But why would the area be expressed as a length? This always struck me as a coincidence, and having read on bivectors it just makes sense that it would be (because a vector represents a distance on a line, a bivector represents an area on plane, a trivector represents a volume on a 3D space and so on).
Area is not expressed as a length. In general you can't simplify an expression that is a sum of an area and a length (this is one of the features of geometry that GA handles for you algebraically). e.g. "one meter plus one meter" can be simplified to "two meters", but "one square meter plus one meter" cannot be simplified. However if one of the terms is zero you can remove it, so "zero square meters plus one meter" is "one meter".

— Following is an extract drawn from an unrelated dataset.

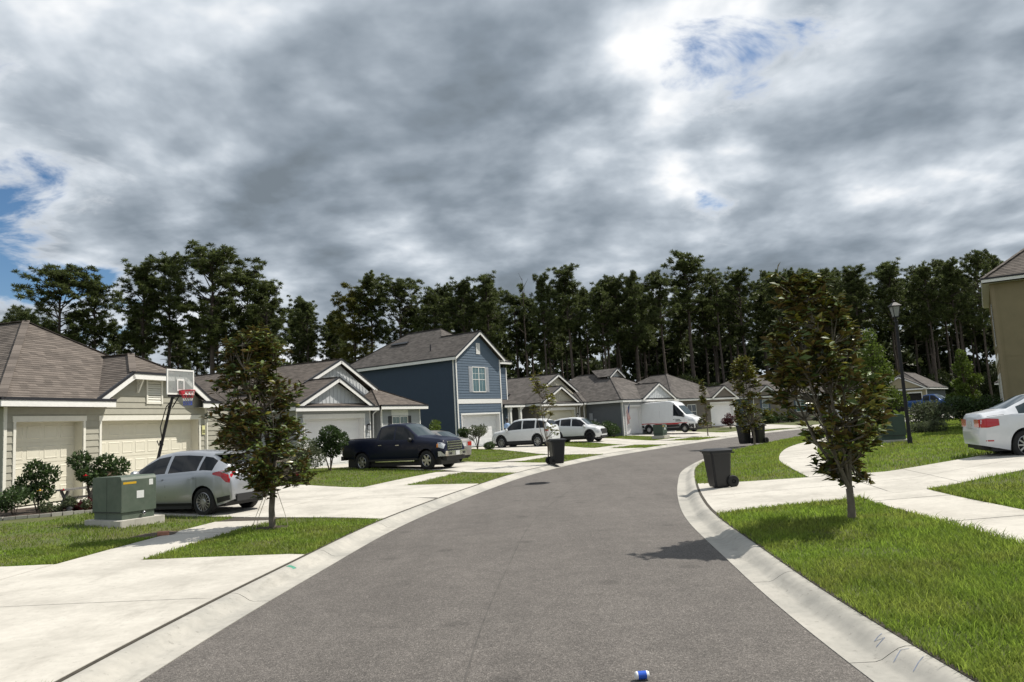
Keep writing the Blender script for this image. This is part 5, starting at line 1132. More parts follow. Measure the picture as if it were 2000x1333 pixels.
# --- pines
def pine_meshes(seed, H_=26.0, base=.56, rad=3.6, nb=30, bare=False, full=1.0):
    rd = random.Random(seed); tr = MB(); pts = []; rs = []; bx = by = 0.0
    for i in range(12):
        t = i / 11; pts.append((bx, by, H_ * .97 * t)); rs.append(.27 * (1 - t) ** .8 + .035); bx += rd.uniform(-.10, .10); by += rd.uniform(-.10, .10)
    tr.tube(pts, rs, 8)
    at_ = lambda z: (np.interp(z, [p[2] for p in pts], [p[0] for p in pts]), np.interp(z, [p[2] for p in pts], [p[1] for p in pts]))
    puffs = []
    for i in range(nb):
        t = (i + rd.random()) / nb; z = H_ * (base + (1 - base) * .94 * t); az = i * 2.4 + rd.uniform(-.8, .8)
        prof = (.42 + .58 * math.sin(math.pi * min(1, t * .80 + .14))) if not bare else .6
        Lb = rad * prof * rd.uniform(.45, 1.15); el = rd.uniform(-.15, .75) + .55 * t; x0, y0 = at_(z); P = []; n = 5
        for k in range(n):
            s = k / (n - 1); P.append((x0 + math.cos(az) * Lb * s * math.cos(el), y0 + math.sin(az) * Lb * s * math.cos(el), z + Lb * s * math.sin(el) + .35 * s * s * Lb * .3))
        tr.tube(P, [.075 * (1 - .8 * k / (n - 1)) for k in range(n)], 4, cap=False)
        if bare and rd.random() < .8: continue
        for k in range(2, n):
            for q in range((1 if k < n - 1 else 3) + (rd.random() < full * .6)):
                o = .5 if k < n - 1 else .75; c = P[k]; puffs.append((c[0] + rd.uniform(-o, o), c[1] + rd.uniform(-o, o), c[2] + rd.uniform(-.45, .65), rd.uniform(.38, .72)))
    for k in range(6): z = H_ * rd.uniform(base - .22, base); az = rd.uniform(0, 6.3); x0, y0 = at_(z); Ls = rd.uniform(.5, 1.6); tr.tube([(x0, y0, z), (x0 + math.cos(az) * Ls, y0 + math.sin(az) * Ls, z + rd.uniform(-.2, .35))], [.05, .015], 4, cap=False)
    if not bare:
        for k in range(5): x0, y0 = at_(H_ * .97); puffs.append((x0 + rd.uniform(-.5, .5), y0 + rd.uniform(-.5, .5), H_ * .985 - k * .35, .7))
    tme = tr.build('trunk', 'pine_bark', None, 60); td = tme.data; bpy.data.objects.remove(tme)
    if not puffs: puffs = [(0, 0, H_ * .9, .4)]
    pf = np.array(puffs); n = 64; k = np.repeat(np.arange(len(pf)), n); d = unit(len(k)); d[:, 2] = d[:, 2] * .8 + .25; d /= np.linalg.norm(d, axis=1)[:, None]
    r = pf[k, 3][:, None]; C = pf[k, :3] + d * r * (.25 + .45 * rng.random(len(k)))[:, None] * np.array([1.05, 1.05, .95]); V, F = leaf_cards(C, d, r[:, 0] * .40, .032 + .022 * rng.random(len(k)), .35)
    o = mesh_np('crown', V, F, ['needles']); cd = o.data; bpy.data.objects.remove(o)
    return td, cd
PINES = [pine_meshes(11, base=.55, rad=3.9, nb=52), pine_meshes(12, base=.62, rad=3.0, nb=40), pine_meshes(13, base=.50, rad=4.6, nb=58), pine_meshes(14, base=.66, rad=3.3, nb=38), pine_meshes(15, base=.58, rad=2.6, nb=38), pine_meshes(16, base=.60, rad=3.6, nb=46), pine_meshes(17, base=.45, rad=3.2, nb=16, bare=True), pine_meshes(18, base=.40, rad=4.4, nb=60)]
def pine(x, y, top, var, label, group=None, rz=0.0, wide=1.0, olive=False):
    z = zt(x, y) - .1; s = (top - 1.0 - z) / 26.0; o = empty('pine_tree', (x, y, z), rz, (s * wide, s * wide, s)); tag(o, label, 'tree', group)
    link('trunk', PINES[var][0], o); c = link('crown', PINES[var][1], o)
    if olive: c.material_slots[0].link = 'OBJECT'; c.material_slots[0].material = M['leaf_olive']
    return o
FRONT = [(-70.2, 100, 20.2, 3, 1.0, 'pine showing only its edge above the sage roof'), (-62.3, 100, 27.3, 2, 1.35, 'broad open pine standing apart over the sage bungalow ridge'), (-57.3, 101, 26.2, 4, 1.2, 'narrow pine beside the broad one over the sage roof'),
    (-50.6, 100, 27.2, 0, 1.15, 'pine with a bent limb left of the tallest crowns'), (-47.3, 101, 28.5, 5, 1.0, 'slim tall pine between two wide crowns over the hoop'), (-41.3, 100, 28.9, 2, 1.45, 'tallest widest pine crown above the basketball hoop'), (-37.2, 103, 26.5, 7, 1.1, 'pine leaning into the widest crown, on its far side'),
    (-33.5, 100, 23.7, 0, 1.2, 'rounded pine above the near magnolia top'), (-30.1, 108, 23.0, 4, 1.0, 'short slim pine before the gap above the grey bungalow'), (-23.2, 108, 23.7, 7, 1.25, 'yellowish green tree above the grey bungalow gables'),
    (-20.5, 108, 25.8, 5, 1.0, 'pine behind the yellowish tree, highest of its clump'), (-16.6, 108, 24.6, 2, 1.15, 'full dark pine at the end of the clump left of the blue house'), (-11.0, 108, 22.9, 4, 1.0, 'low pine just over the blue house ridge'),
    (-6.9, 108, 23.9, 0, 1.0, 'pine rising behind the blue gable peak'), (-3.4, 109, 24.6, 0, 1.0, 'dense pine right behind the blue gable, taller of two'), (2.1, 108, 25.2, 6, .7, 'ragged half-dead pine with a few tufts on top'), (4.8, 107, 23.8, 1, .8, 'slender pine next to the ragged half-dead one'),
    (8.7, 108, 25.0, 1, 1.15, 'tall pine with an open crown above the beige bungalow'), (13.4, 108, 21.6, 5, .95, 'lower pine between tall ones above the slate house'), (18.5, 109, 23.6, 0, .95, 'pine with a rounded top above the slate dormer'), (22.8, 110, 23.9, 3, 1.0, 'high crowned pine left of the tallest central one'),
    (28.8, 118, 27.9, 3, 1.35, 'tallest pine of the centre, over the delivery van'), (33.6, 118, 25.4, 6, 1.0, 'bare grey dead pine between two green crowns'), (37.3, 118, 24.9, 0, 1.15, 'broad dark pine above the brown bungalow'), (43.5, 118, 24.0, 1, 1.0, 'pine with a small tufted head left of the roadside magnolia'),
    (50.6, 118, 23.9, 3, 1.0, 'pine behind the top of the roadside magnolia'), (56.1, 118, 24.4, 1, 1.2, 'umbrella-topped pine right of the roadside magnolia'), (62.4, 119, 25.0, 0, 1.1, 'pine standing directly behind the street lamp head'), (67.4, 118, 24.3, 5, 1.0, 'pine with a forked look right of the lamp head'),
    (71.6, 118, 24.7, 1, .95, 'pine with an airy crown above the wheat bungalow'), (75.3, 117, 25.6, 2, .75, 'dense narrow pine nearest the mustard house eave')]
for i, (x, y, top, v, wd, lb) in enumerate(FRONT): pine(x, y, top, v, lb, 'pines along the front of the wood', i * 1.9, wd, i == 9)
rd = random.Random(5)
def zone(x):
    for lim, nm in ((-45, 'over the sage bungalow'), (-25, 'between hoop and grey bungalow'), (-8, 'over the grey bungalow'), (6, 'beside the blue house gable'), (20, 'over the beige and slate bungalows'), (38, 'over the van and brown bungalow'), (58, 'behind the roadside magnolia')):
        if x < lim: return nm
    return 'right of the street lamp'
for i in range(128):
    t = (i + rd.random()) / 128; x = -88 + 200 * t; y = 104 + max(0, x) * .14 + rd.uniform(4, 34) + (6 if x > 20 else 0)
    if x < -12 and rd.random() < .45: continue
    pine(x, y, rd.uniform(20, 25) * (y / 112) ** .6, rd.choice((0, 1, 3, 4, 5, 5)), 'pine standing deeper in the wood, ' + zone(x), 'pines deeper in the wood', rd.uniform(0, 6), rd.uniform(.85, 1.15))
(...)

Right, with bivectors as in the article it all works.
What I was saying is that summing areas and length is exactly what happens with vector product. The k vector (or the k imaginary unit in quaternions) is the third unit vector, so it has length 1. But when I compute i⨯j=k, I suddenly interpret it as the area of the parallelogram formed by a and j, and at the same time k is the direction perpendicular to both i and j so its coefficient must be a length.
Likewise for triple product which computes a volume but it expresses it as a number (i.e. a length). We study all of these things in vector calculus and don't pay attention to these inconsistencies, but they are there.
It's even more confusing because the triple product is actually a signed volume (pseudoscalar). I admit that I also never noticed these problems until learning GA.